Wednesday, July 14, 2010

Side Note: Writing, Corporate Bad Guys, and Worldview

This comes up often enough in discussing Leverage, I thought it was worth saying again, for the record.

I'm a giant capitalist. I went into a highly competitive, speculative free market (stand-up); been self-employed since, well, ever; slept in my car to build my business, went without health care because I couldn't afford it, yada yada. I work in an industry that's basically wildcatting, where one bad week in the marketplace can sink your $30 million dollar TV show and all the jobs and investments associated with it. I am not one of these "the corporation is a sociopath" people. Hell, I am a corporation. I think, technically, I'm two.

I like universal health care not for any moral reason but because it encourages job mobility, enterpreneurship, takes the burden off our manufacturing industries, and leads to cheaper health care costs. I like to spend money on education because it makes our workers competitive in the international market. I want cap and trade because reliable humans tell me that the long-term costs of climate shift will be worse than doing nothing. I want solar power so people with thousand-year-old grudges in countries half a world away stop yanking us around. I want to cut defense spending so we can move it to border control and humint resources. I favor separation of church and state because, like Thomas Jefferson, I don't want people of faith to have other faiths shoved on them by the power of the government.

I'm a goddam 1972 Republican.

But, some people have a knee-jerk reaction and assume I'm generally anti-corporate or anti-rich people, and so the show is written that way. For this I have three responses, in ascending order of crankiness:

a.) Sometimes we can't help but generalize. But hey, we're not the ones who created so many bad news items in one industry that viewers can't help but subconsciously assume we're indicting every corporation involved. We didn't invent rescission.
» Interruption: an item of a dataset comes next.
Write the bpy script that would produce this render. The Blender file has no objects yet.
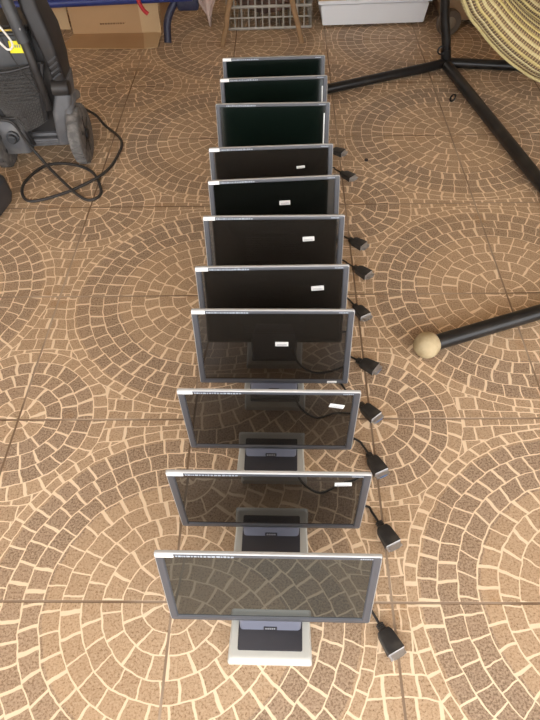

b.) The fact that you're having an emotionally defensive response for a corporation, or corporate culture in general, but not for the parallel personal example of say Criminal Minds or Law & Order: Super Rape Squad means that the century-long campaign of multinational billionaires to convince you they are both invaluable and oppressed has worked. Congratulations, you've been mind-hacked.

c.) Sorry we made you feel unsafe. That maybe, just maybe, some -- not all, but some -- of the people who you've been taught to trust are not very nice. The world's unsafe, sookie-baby. Grow up.

There, it's been a while since I pissed anybody off. That should do it.